Kartini advocated for girls’ access to a full education and a ban on child marriage.   Both are now the law though not the practice. According to Lies Marcoes of Rumah KitaB, a research institute advocating for the rights of the marginalised, Indonesia has the second-highest rate of child marriage in ASEAN.  One in nine girls under 18 quit school to wed.  Few relationships survive – another factor in domestic violence. 

Kartini’s fame rests on published letters she sent to friends in the Netherlands arguing for equality and critical of Dutch control. First president Soekarno, a notorious womaniser who had nine known relationships, found the mild self-taught feminist a safe symbol for his anti-colonialism, so made her 21 April birthday a national holiday.

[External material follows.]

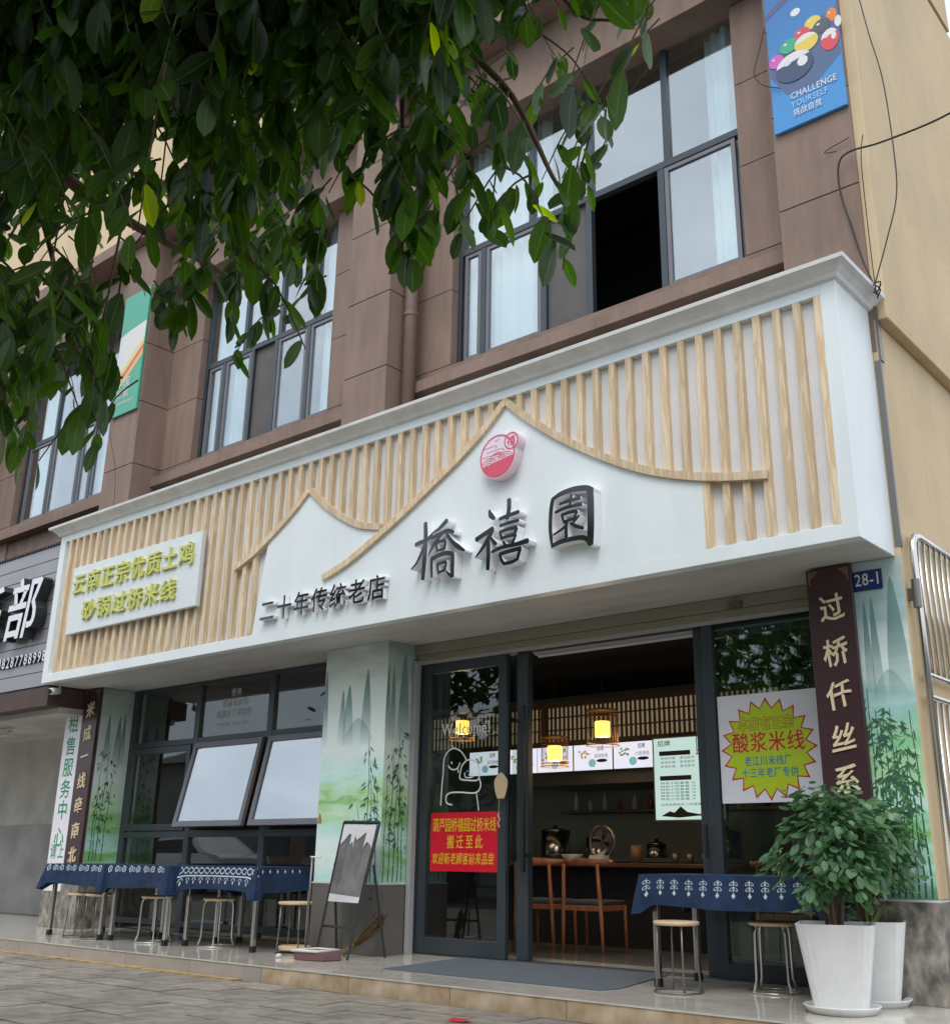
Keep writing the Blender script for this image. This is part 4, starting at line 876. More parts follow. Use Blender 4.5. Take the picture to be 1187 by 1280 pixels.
for i, (x, z, r, c, s_) in enumerate(balls):
    r_ = min(r, -2.503 - x if x + r > -2.503 else r); r_ = max(.03, min(r_, x + 3.132 if x - r_ < -3.132 else r_)); r *= .86
    bo_ = flat('printed_ball', disc(x, z, r_, r), PM[c], BYP - .0006 * (i + 1))
    if s_: obj('printed_stripe', MB().polyY(disc(x, z, r_, r, 20, .55, PI - .15), BYP - .0006 * (i + 1) - .0002), PM[s_], bo_, local=True)
    if c in ('navy', 'red') and s_: obj('printed_number_spot', MB().polyY(disc(x + r_ * .45, z + .02, r_ * .28, r * .34, 16), BYP - .0006 * (i + 1) - .0004), PM['white'], bo_, local=True)
    obj('printed_highlight', MB().polyY(disc(x - r_ * .35, z + r * .4, r_ * .2, r * .16, 12), BYP - .0006 * (i + 1) - .0005), mat('pale_highlight_print', (.75, .72, .70)) if i == 0 else bpy.data.materials['pale_highlight_print'], bo_, local=True)
mb = MB(); text(mb, 'CHALLENGE', -2.965, -2.555, 7.095, .09, BYP - .008, bold=True); obj('lettering', mb, M_WPL, bp); mb = MB(); text(mb, '挑战自我', -2.955, -2.70, 6.925, .075, BYP - .008, bold=True); obj('lettering', mb, M_WPL, bp)
mb = MB(); text(mb, 'YOURSELF', -2.965, -2.64, 7.01, .085, BYP - .008, bold=False); obj('lettering', mb, mat('pale_blue_lettering', (.45, .62, .82)), bp)
# green poster on the left pilaster
gp = thing('green_poster', 'green poster with red and yellow ribbons on the left brown pilaster', 'poster', (-13.1, .6, 6.9))
GX0, GX1 = -13.43, -12.785
obj('panel', B(GX0, GX1, .592, .622, 6.92, 8.85), mat('sea_green_print', (.07, .40, .27), .4), gp)
for i, (z_, c) in enumerate(((7.75, (.70, .70, .66)), (7.66, (.72, .62, .18)), (7.56, (.70, .12, .14)), (7.47, (.68, .50, .16)))):
    obj('printed_ribbon', MB().polyY([(GX0, z_ - .18), (-13.2, z_ - .05), (GX1, z_ + .28), (GX1, z_ + .38 if i else 8.3), (-13.2, z_ + .05 if i else 8.25), (GX0, z_ - .08 if i else 8.2)], .5905 - .0004 * i), mat('ribbon_print', c, .4), gp)
mb = MB(); text(mb, '中国', -13.37, -13.02, 7.33, .17, .588); text(mb, '彩票', -13.37, -13.02, 7.16, .17, .588); text(mb, '走运彩票特色服务', -13.38, -12.88, 7.07, .05, .588); obj('lettering', mb, M_WPL, gp)

# ------------------------------------------------------------------ wires and gate on the right
def cable(name, pts, r, label): return tag(obj(name, MB().tube(smooth3(pts), r, 6), M_CABLE, smooth=True), label, 'cable')
def smooth3(pts, k=6):
    out = []; P_ = [Vector(pts[0])] + [Vector(p) for p in pts] + [Vector(pts[-1])]
    for i in range(1, len(P_) - 2):
        for j in range(k):
            t_ = j / k; p0, p1, p2, p3 = P_[i - 1], P_[i], P_[i + 1], P_[i + 2]
            out.append(.5 * ((2 * p1) + (-p0 + p2) * t_ + (2 * p0 - 5 * p1 + 4 * p2 - p3) * t_ ** 2 + (-p0 + 3 * p1 - 3 * p2 + p3) * t_ ** 3))
    out.append(P_[-1]); return out
def R3(px, py, Y): a = RAY(px, py, Y); return (a[0], Y, a[1])
cable('cable', [R3(1258, 88, .3), R3(1187, 141, .4), R3(1105, 176, .5), R3(1062, 189, .56), R3(1048, 205, .58), R3(1050, 240, .59), R3(1063, 280, .6), R3(1078, 325, .58), R3(1090, 352, .5), R3(1096, 368, .45)], .008, 'thick black cable crossing in from the right and dropping down the brown pilaster')
cable('cable', [R3(1066, -30, .45), R3(1085, 40, .45), R3(1103, 100, .45), R3(1117, 190, .45), R3(1120, 245, .45), R3(1108, 300, .45), R3(1094, 352, .45)], .005, 'thin cable hanging in a long curve over the beige side wall')
cable('cable', [R3(1078, 168, .5), R3(1076, 200, .5), R3(1083, 270, .5), R3(1090, 330, .47), R3(1094, 360, .45)], .004, 'thin cable hugging the corner between brown pilaster and beige wall')
cable('cable', [R3(955, 35, .57), R3(947, 70, .57), R3(942, 92, .56), R3(953, 106, .57), R3(975, 110, .57)], .0045, 'pale thin loop of cable left of the billiards poster')
cable('cable', [(-13.0, .58, 5.1), (-13.05, .56, 6.0), (-13.3, .5, 7.0), (-13.33, .45, 9.6)], .004, 'thin pale wire running down the left brown pilaster')
cable('cable', [R3(1060, 172, .6), R3(1030, 190, .6), R3(1045, 189, .55)], .004, 'short wire stub by the hook on the right pilaster')
jb = tag(obj('cable_knot', MB().tube(smooth3([R3(1085, 357, .5), R3(1100, 352, .42), R3(1094, 366, .5), R3(1080, 352, .46), R3(1099, 360, .44), R3(1096, 372, .5)]), .006, 6), M_CABLE), 'tangle of black cable at the right end of the sign cornice', 'cable')
tag(obj('conduit', MB().box(-2.52, -2.47, .635, .70, 4.55, 5.0).box(-2.525, -2.478, .632, .66, 3.1, 4.55), M_STEELD), 'weathered dark metal conduit behind the right end of the sign', 'conduit')
gt = thing('steel_gate', 'stainless steel bar gate with rounded corner hinged on the beige side wall', 'gate', (-2.36, .7, .2))
gx = -2.425
fp = [(gx, .70, .25), (gx, .70, 3.05), (gx, .71, 3.13), (gx, .76, 3.19), (gx, .84, 3.21), (gx, 2.9, 3.21)]
obj('gate_frame', MB().tube(fp, .025, 12), M_STEEL, gt, smooth=True)
obj('cross_rail', MB().tube([(gx, .72, 2.20), (gx, 2.9, 2.20)], .02, 10), M_STEEL, gt, smooth=True)
obj('cross_rail', MB().tube([(gx, .72, 2.05), (gx, 2.9, 2.05)], .02, 10), M_STEEL, gt, smooth=True)
for i in range(17):
    yv = .81 + i * .12
    obj('gate_bar', MB().tube([(gx, yv, 2.21), (gx, yv, 3.20)], .012, 8), M_STEEL, gt, smooth=True); obj('gate_bar', MB().tube([(gx, yv, .3), (gx, yv, 2.04)], .012, 8), M_STEEL, gt, smooth=True)
obj('hinge', MB().tube([(gx, .67, 2.66), (gx, .67, 2.86)], .03, 12).box(gx - .065, gx, .665, .715, 2.72, 2.80), M_STEELD, gt)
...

In case this encouraged uppity women to travel beyond their station, second president Soeharto created an organisation of public servants’ wives called Dharma Wanita. Till his fall in 1998, this kept women close to the stove, sink and bed and distant from books – unless needed for the compulsory Pembinaan Kesejahteraan Keluarga (Family Welfare Training).

Julia Suryakusuma, author of State Ibuism: The Social Construction of Womanhood in the Indonesian New Order said Soeharto’s authoritarian regime defined women first as a husband’s loyal partner.  Then she was expected to be the kids’ educator, household manager and generator of extra income while still ‘a functioning member of society’.

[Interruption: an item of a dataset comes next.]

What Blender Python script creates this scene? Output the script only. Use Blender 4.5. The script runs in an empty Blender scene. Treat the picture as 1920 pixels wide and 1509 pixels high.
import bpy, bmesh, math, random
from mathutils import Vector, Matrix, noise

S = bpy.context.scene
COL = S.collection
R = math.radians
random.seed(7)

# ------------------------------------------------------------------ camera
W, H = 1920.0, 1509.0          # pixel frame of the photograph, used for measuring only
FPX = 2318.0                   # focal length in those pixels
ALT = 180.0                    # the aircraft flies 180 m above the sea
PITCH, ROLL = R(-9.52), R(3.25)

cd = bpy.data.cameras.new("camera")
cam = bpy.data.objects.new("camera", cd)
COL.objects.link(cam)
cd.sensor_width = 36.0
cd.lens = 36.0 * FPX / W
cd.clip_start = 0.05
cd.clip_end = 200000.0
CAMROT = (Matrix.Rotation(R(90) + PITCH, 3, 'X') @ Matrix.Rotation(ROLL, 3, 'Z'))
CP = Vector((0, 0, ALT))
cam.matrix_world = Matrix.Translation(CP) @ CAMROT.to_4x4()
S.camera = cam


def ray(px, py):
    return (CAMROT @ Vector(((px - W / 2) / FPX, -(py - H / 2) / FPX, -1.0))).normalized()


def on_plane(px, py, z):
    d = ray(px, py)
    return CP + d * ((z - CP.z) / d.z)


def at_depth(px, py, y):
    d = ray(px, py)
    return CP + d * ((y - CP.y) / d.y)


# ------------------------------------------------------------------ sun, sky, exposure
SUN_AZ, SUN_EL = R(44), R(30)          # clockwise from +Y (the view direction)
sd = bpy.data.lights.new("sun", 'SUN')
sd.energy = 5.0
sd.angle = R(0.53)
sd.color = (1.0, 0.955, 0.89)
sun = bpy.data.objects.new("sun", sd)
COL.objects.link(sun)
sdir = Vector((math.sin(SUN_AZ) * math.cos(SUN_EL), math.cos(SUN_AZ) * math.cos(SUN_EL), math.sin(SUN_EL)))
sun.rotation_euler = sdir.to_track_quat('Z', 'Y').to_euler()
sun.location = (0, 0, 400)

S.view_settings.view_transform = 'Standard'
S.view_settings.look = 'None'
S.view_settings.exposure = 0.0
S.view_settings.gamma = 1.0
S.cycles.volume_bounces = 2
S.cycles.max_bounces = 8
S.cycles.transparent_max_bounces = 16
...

The scene’s not entirely bleak: A 2020 World Bank study supported by Australia shows  Indonesia has made considerable progress toward gender equality over the past decade, with improved rates of literacy, school enrolment, and employment, as well as policies to pave the way for a more gender-equitable society.

Some rice husks blown by the breeze of change:  The Javanese phrase Kanca wingking translates as ‘a friend behind’.  It used to mean a woman’s place in the street and home but is now seldom heard.

Men can be seen nursing babies and pushing prams, even in villages, and some mornings hanging washing.  Elderly couples in Muslim garb occasionally hold hands in public, a rare sight last century. 

As in Australia men overwhelmingly run most shows, though women are featuring more in politics and business.  Six of the 34 members of the Cabinet are women (along with six retired generals) – and 120 women in the 575-seat Dewan Perwakilan Rakyat (People’s Representative Council).  For the first time that’s just above 20 per cent.

Whether these movements will drive society’s thinking about respect and equality to the point of taking a left turn have yet to be measured. Like the level of marital rape.